Arthur Smith's comment in reply to E. Patrick Mosman, on the
More on Why White House Blocked CO2 Curbs
thread of the New York Times' Dot Earth blog (by Andrew Revkin):#186. July 21st, 2008, 11:25 a.m.
E. Patrick Mosman (#182) raises the “signature” claim that was also highlighted in Monckton’s APS FPS article cited so gleefully above. But I am not aware of anybody from the scientific consensus side stating that this “hot spot” is in any way a “fingerprint” -- maybe it’s expected from the models, but it’s not something central to the greenhouse effect in itself.
What *is* a signature of greenhouse gas warming, and what can be seen easily from the images in Monckton’s article, is differential heating and cooling between the surface and the stratosphere. Stratospheric cooling in particular is a key signature of greenhouse gas warming, because it is the first thing that happens when the radiative fluxes are out of balance: the increased greenhouse gas concentration results in increased emission (just as it results in increased absorption) and those layers closest to outer space must necessarily cool at least until things eventually return to radiative balance (the actual spectral dependence results in cooling even after the return to a steady state).
You will note in Monckton’s Figure 4, none of the other posited causes of warming (changing solar intensity, volcanoes, anthropogenic ozone or aerosols) results in any cooling of the top of the atmosphere: most warm the atmosphere uniformly. Only increased GHGs cool the stratosphere. And then, look at his Figure 6 showing the observations -- lo and behold, the stratosphere has cooled down!

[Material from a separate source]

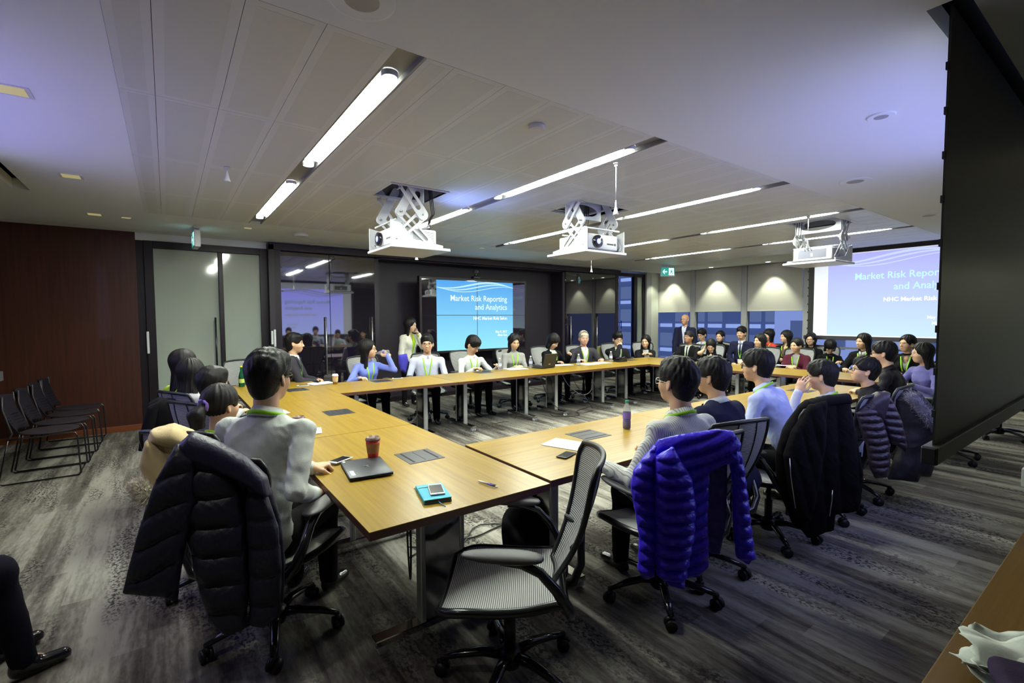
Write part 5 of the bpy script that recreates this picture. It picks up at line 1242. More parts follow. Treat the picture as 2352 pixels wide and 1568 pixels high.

Of course Mosman’s other points should be familiar to people on this blog as already having been repeatedly shot down (I recommend http://www.skepticalscience.com/ for each of those), but I thought it would be interesting to highlight the “fingerprint” issue as a new piece of misinformation not on the usual delayer checklist (perhaps it will be soon though, with Monckton gaining publicity!).